The Snyders’ Town’s Edge Farm in Ligonier Township is in an Environmental Quality Incentive Program through the U.S. Department of Agriculture, Western Pennsylvania Conservancy and Loyalhanna Watershed Association.
The project meant the installation of cattle crossings to keep cattle from wandering through a stream. That protects the animals’ feet from overexposure to water, and also cuts down on erosion since the cows aren’t climbing up and down the stream bank.
The project has also provided the Snyders with irrigation in various pasture areas for rotational grazing.
Ben Wright, assistant director of the conservancy’s Freshwater Conservation Program based in Blairsville, said the program also helps the Snyders and other farmers install fencing and a wildlife protection area incorporated with the fencing.
He said the fencing keeps the cattle from getting into the woods, thus providing a ready habitat for the many types of wildlife that surround Town’s Edge Farm.
Town’s Edge Farm represents the largest of 19 such projects in the Ligonier Valley, Wright said, and cost close to $160,000.
“The program is helping us very much,” Bill Snyder said.
The Snyders raise hormone-free beef cattle, hogs, turkeys and chickens near the Ligonier Borough line.
Ninety percent of the project is designed to help the Snyders’ cattle operations.
The Snyders’ 27 head of cattle now can use the crossings to navigate their way through the farm’s three streams with minimal disturbance to those waters, Wright said.
They can drink water from the streams without tearing up their banks, he added.
More than 30 fields are used for rotational grazing.

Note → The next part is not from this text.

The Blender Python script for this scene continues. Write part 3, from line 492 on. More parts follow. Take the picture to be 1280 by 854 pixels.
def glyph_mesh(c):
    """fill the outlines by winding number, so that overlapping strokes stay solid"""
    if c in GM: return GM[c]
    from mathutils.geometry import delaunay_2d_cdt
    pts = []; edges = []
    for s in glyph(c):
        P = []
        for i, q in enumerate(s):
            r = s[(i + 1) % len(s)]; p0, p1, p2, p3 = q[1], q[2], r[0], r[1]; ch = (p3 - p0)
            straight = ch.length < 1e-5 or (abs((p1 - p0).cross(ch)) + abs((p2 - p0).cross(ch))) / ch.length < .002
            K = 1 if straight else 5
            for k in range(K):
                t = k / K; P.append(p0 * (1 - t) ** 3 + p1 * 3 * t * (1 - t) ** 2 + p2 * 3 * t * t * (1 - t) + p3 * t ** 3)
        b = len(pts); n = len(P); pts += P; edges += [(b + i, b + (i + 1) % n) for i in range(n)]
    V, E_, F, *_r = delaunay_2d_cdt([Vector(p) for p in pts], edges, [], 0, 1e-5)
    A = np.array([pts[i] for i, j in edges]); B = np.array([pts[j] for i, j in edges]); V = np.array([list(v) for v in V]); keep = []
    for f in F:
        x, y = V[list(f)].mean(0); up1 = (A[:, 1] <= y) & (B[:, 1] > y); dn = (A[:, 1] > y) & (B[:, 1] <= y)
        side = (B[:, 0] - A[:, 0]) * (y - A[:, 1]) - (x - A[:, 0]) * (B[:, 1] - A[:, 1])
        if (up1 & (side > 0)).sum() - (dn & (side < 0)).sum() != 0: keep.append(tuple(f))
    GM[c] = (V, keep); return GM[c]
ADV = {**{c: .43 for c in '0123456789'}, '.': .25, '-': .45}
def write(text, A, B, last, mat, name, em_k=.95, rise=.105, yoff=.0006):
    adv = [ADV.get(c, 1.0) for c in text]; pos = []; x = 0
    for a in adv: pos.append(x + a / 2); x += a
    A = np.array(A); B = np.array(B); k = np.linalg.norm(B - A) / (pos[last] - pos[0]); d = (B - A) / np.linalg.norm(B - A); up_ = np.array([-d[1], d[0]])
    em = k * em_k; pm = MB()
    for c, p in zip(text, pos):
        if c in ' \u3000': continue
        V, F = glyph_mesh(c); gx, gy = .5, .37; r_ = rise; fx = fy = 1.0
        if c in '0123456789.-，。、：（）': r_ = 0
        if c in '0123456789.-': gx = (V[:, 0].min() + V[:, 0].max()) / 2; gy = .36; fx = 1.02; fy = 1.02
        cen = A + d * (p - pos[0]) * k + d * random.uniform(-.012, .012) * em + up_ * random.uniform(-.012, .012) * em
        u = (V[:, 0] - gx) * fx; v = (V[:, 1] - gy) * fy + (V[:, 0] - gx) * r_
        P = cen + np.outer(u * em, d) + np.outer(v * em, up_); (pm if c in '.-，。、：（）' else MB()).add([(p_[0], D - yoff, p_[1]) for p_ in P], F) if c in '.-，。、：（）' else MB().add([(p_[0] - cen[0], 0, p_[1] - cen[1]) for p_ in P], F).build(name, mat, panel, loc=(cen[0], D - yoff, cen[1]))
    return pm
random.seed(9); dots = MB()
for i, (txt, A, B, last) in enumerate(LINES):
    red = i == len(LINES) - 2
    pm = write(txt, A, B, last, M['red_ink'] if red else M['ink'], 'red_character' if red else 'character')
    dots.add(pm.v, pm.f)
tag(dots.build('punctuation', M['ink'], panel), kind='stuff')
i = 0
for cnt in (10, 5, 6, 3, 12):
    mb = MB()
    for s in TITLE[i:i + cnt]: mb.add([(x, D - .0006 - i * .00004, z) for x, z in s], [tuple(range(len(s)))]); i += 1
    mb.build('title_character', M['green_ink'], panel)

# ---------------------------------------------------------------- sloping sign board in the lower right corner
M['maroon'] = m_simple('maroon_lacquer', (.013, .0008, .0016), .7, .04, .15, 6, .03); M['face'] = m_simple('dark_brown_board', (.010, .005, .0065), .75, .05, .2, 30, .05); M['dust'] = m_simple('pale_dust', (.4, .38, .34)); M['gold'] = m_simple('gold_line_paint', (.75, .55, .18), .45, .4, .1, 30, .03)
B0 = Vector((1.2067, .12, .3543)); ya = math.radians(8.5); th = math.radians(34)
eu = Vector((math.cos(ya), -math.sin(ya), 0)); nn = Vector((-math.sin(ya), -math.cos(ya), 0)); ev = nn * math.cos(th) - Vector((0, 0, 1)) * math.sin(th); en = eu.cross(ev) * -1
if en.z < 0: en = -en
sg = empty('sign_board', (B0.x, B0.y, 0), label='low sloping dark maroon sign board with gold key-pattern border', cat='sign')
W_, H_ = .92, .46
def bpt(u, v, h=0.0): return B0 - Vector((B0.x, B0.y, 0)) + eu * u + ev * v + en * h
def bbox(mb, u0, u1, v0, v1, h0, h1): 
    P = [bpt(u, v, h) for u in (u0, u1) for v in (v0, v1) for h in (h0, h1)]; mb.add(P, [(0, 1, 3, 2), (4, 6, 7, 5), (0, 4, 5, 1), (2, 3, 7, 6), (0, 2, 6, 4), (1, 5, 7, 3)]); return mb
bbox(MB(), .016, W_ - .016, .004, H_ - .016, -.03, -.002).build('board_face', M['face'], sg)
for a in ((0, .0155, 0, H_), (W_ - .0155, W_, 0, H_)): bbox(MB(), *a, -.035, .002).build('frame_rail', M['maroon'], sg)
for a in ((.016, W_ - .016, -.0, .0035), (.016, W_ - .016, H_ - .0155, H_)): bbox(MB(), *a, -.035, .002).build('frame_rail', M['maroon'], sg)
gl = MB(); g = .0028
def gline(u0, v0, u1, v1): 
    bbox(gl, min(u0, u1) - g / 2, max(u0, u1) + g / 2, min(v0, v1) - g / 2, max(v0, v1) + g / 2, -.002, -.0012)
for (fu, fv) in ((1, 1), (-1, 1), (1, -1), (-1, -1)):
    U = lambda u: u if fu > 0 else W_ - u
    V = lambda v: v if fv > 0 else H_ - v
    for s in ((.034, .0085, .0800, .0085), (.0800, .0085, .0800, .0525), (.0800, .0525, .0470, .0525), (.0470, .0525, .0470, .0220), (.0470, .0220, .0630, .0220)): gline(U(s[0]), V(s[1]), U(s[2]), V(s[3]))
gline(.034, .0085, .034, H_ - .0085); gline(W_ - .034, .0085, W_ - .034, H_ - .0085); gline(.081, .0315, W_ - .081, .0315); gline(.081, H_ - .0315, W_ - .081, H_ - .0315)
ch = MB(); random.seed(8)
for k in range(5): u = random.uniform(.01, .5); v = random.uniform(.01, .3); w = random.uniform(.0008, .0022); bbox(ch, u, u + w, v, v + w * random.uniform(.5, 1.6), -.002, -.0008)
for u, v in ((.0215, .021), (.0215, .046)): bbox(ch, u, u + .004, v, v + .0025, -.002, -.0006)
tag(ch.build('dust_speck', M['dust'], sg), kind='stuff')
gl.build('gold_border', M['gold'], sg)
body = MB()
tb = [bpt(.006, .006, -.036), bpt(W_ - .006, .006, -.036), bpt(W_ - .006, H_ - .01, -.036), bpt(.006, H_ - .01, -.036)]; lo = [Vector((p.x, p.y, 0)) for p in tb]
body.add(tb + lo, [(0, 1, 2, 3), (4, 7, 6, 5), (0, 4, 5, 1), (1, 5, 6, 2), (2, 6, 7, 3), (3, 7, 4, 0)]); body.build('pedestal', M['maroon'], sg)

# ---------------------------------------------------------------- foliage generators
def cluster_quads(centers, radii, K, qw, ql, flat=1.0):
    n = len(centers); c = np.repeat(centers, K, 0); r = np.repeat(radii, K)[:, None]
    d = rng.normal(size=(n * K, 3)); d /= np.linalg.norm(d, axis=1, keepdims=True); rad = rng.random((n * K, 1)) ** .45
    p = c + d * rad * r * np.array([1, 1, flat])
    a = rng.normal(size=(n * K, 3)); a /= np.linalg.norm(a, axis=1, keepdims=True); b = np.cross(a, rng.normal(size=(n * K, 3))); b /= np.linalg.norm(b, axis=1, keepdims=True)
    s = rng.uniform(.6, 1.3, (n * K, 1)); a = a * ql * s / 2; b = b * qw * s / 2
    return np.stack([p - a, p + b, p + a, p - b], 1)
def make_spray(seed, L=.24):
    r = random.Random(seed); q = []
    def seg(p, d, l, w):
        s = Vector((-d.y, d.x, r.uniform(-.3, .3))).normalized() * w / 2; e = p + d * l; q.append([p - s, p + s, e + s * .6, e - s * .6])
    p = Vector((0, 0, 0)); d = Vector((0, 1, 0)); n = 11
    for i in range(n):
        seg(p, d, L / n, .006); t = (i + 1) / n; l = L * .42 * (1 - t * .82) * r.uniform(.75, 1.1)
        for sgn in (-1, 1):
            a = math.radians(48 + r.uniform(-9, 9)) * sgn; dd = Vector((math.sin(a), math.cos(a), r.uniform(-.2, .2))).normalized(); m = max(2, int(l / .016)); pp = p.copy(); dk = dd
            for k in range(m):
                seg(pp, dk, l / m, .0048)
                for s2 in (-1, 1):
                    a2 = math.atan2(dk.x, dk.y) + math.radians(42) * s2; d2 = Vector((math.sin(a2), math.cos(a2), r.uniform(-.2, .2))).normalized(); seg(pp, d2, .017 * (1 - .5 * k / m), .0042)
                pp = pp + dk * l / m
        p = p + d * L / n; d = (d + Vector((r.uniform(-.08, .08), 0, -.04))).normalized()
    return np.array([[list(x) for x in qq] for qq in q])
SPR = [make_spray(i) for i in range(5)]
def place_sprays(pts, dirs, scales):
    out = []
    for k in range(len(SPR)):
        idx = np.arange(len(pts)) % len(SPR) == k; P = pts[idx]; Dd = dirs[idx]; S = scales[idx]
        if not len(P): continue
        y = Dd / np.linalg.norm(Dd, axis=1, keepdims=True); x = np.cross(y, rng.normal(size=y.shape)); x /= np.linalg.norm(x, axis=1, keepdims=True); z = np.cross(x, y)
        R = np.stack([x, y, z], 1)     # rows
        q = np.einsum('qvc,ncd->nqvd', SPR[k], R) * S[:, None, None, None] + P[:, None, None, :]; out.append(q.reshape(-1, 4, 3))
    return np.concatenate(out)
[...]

The fields range in size from 5 to 8 acres.
And each field includes a water trough that will limit the trips the cattle have to make to the streams, Wright said.
He said the project began in June 2007 with the installation of fencing and was just completed in March.
Snyder said the project has gone a long way in eliminating mud. It has eliminated the need to carry water to his cattle.
“And we’ve been seeing wildlife that we haven’t seen before on the farm,” he said.
At the height of the winter, usually beginning in January, the cattle are kept in a covered feedlot near a stream that runs behind the farm. That waterway was cleaned out and lined with rock as part of the Agriculture Department’s project design, Wright said.
At other times of the year, the field can be used for other agriculture purposes.
“It is used 12 months out of the year,” he said.
Wright also designed a nutrient management plan that provides guidelines for the Snyders on when and how to spread manure, Bill Snyder said.
Town’s Edge Farm encompasses 115 acres.
On Dec. 30, an agricultural easement was acquired for Town’s Edge Farm by the conservancy, in partnership with the Westmoreland County Agricultural Lands Preservation Board. The easement means the farm will remain in private hands while permanently restricting future uses to farming and timbering, Wright said.